◆ Prompt: Your task is to copy every line of this material exactly.

◆ Provided data:
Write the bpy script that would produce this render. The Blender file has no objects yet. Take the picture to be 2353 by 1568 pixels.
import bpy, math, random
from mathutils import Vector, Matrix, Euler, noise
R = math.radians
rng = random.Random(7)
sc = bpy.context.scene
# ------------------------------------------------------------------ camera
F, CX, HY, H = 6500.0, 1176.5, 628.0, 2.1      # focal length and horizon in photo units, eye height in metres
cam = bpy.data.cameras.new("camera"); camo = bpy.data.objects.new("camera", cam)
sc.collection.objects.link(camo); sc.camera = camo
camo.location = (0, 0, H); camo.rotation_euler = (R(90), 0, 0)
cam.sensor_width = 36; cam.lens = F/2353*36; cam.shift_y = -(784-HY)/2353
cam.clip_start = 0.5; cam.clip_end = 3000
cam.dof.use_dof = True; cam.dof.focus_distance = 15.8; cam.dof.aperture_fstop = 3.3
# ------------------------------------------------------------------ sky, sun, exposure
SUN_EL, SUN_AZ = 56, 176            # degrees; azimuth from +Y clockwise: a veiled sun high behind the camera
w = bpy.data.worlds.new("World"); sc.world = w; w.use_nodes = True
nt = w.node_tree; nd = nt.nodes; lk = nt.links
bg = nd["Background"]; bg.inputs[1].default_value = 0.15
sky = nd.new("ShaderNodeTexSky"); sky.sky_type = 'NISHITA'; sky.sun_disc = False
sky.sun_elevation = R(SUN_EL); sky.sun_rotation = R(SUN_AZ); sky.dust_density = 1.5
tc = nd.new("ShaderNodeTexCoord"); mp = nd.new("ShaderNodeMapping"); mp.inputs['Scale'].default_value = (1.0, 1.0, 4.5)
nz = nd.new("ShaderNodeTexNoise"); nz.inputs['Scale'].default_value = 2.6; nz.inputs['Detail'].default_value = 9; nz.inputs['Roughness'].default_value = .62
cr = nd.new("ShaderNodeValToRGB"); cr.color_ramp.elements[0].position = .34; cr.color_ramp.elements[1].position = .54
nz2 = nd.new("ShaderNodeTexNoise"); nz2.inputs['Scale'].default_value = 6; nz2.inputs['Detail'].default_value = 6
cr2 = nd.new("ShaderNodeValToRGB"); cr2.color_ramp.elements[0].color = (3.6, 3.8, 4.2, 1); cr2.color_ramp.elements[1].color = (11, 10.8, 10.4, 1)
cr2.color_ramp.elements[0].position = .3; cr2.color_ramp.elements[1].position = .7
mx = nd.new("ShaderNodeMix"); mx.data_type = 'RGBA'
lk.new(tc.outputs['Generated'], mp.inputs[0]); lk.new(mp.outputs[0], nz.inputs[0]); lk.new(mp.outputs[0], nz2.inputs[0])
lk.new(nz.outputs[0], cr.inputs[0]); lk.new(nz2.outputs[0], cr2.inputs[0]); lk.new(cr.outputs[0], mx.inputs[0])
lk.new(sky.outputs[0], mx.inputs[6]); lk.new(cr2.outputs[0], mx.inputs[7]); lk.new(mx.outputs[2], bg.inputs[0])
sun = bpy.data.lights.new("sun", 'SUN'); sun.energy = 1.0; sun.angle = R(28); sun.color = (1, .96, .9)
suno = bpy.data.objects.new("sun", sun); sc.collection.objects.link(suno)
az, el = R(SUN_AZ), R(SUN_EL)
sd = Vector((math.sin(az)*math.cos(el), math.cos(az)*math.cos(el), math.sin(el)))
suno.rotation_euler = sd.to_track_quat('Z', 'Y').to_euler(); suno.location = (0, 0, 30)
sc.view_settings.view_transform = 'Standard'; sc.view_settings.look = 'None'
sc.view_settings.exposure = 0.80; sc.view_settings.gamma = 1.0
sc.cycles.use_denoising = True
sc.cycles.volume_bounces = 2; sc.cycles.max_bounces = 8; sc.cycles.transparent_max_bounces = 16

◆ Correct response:
Write the bpy script that would produce this render. The Blender file has no objects yet. Take the picture to be 2353 by 1568 pixels.
import bpy, math, random
from mathutils import Vector, Matrix, Euler, noise
R = math.radians
rng = random.Random(7)
sc = bpy.context.scene
# ------------------------------------------------------------------ camera
F, CX, HY, H = 6500.0, 1176.5, 628.0, 2.1      # focal length and horizon in photo units, eye height in metres
cam = bpy.data.cameras.new("camera"); camo = bpy.data.objects.new("camera", cam)
sc.collection.objects.link(camo); sc.camera = camo
camo.location = (0, 0, H); camo.rotation_euler = (R(90), 0, 0)
cam.sensor_width = 36; cam.lens = F/2353*36; cam.shift_y = -(784-HY)/2353
cam.clip_start = 0.5; cam.clip_end = 3000
cam.dof.use_dof = True; cam.dof.focus_distance = 15.8; cam.dof.aperture_fstop = 3.3
# ------------------------------------------------------------------ sky, sun, exposure
SUN_EL, SUN_AZ = 56, 176            # degrees; azimuth from +Y clockwise: a veiled sun high behind the camera
w = bpy.data.worlds.new("World"); sc.world = w; w.use_nodes = True
nt = w.node_tree; nd = nt.nodes; lk = nt.links
bg = nd["Background"]; bg.inputs[1].default_value = 0.15
sky = nd.new("ShaderNodeTexSky"); sky.sky_type = 'NISHITA'; sky.sun_disc = False
sky.sun_elevation = R(SUN_EL); sky.sun_rotation = R(SUN_AZ); sky.dust_density = 1.5
tc = nd.new("ShaderNodeTexCoord"); mp = nd.new("ShaderNodeMapping"); mp.inputs['Scale'].default_value = (1.0, 1.0, 4.5)
nz = nd.new("ShaderNodeTexNoise"); nz.inputs['Scale'].default_value = 2.6; nz.inputs['Detail'].default_value = 9; nz.inputs['Roughness'].default_value = .62
cr = nd.new("ShaderNodeValToRGB"); cr.color_ramp.elements[0].position = .34; cr.color_ramp.elements[1].position = .54
nz2 = nd.new("ShaderNodeTexNoise"); nz2.inputs['Scale'].default_value = 6; nz2.inputs['Detail'].default_value = 6
cr2 = nd.new("ShaderNodeValToRGB"); cr2.color_ramp.elements[0].color = (3.6, 3.8, 4.2, 1); cr2.color_ramp.elements[1].color = (11, 10.8, 10.4, 1)
cr2.color_ramp.elements[0].position = .3; cr2.color_ramp.elements[1].position = .7
mx = nd.new("ShaderNodeMix"); mx.data_type = 'RGBA'
lk.new(tc.outputs['Generated'], mp.inputs[0]); lk.new(mp.outputs[0], nz.inputs[0]); lk.new(mp.outputs[0], nz2.inputs[0])
lk.new(nz.outputs[0], cr.inputs[0]); lk.new(nz2.outputs[0], cr2.inputs[0]); lk.new(cr.outputs[0], mx.inputs[0])
lk.new(sky.outputs[0], mx.inputs[6]); lk.new(cr2.outputs[0], mx.inputs[7]); lk.new(mx.outputs[2], bg.inputs[0])
sun = bpy.data.lights.new("sun", 'SUN'); sun.energy = 1.0; sun.angle = R(28); sun.color = (1, .96, .9)
suno = bpy.data.objects.new("sun", sun); sc.collection.objects.link(suno)
az, el = R(SUN_AZ), R(SUN_EL)
sd = Vector((math.sin(az)*math.cos(el), math.cos(az)*math.cos(el), math.sin(el)))
suno.rotation_euler = sd.to_track_quat('Z', 'Y').to_euler(); suno.location = (0, 0, 30)
sc.view_settings.view_transform = 'Standard'; sc.view_settings.look = 'None'
sc.view_settings.exposure = 0.80; sc.view_settings.gamma = 1.0
sc.cycles.use_denoising = True
sc.cycles.volume_bounces = 2; sc.cycles.max_bounces = 8; sc.cycles.transparent_max_bounces = 16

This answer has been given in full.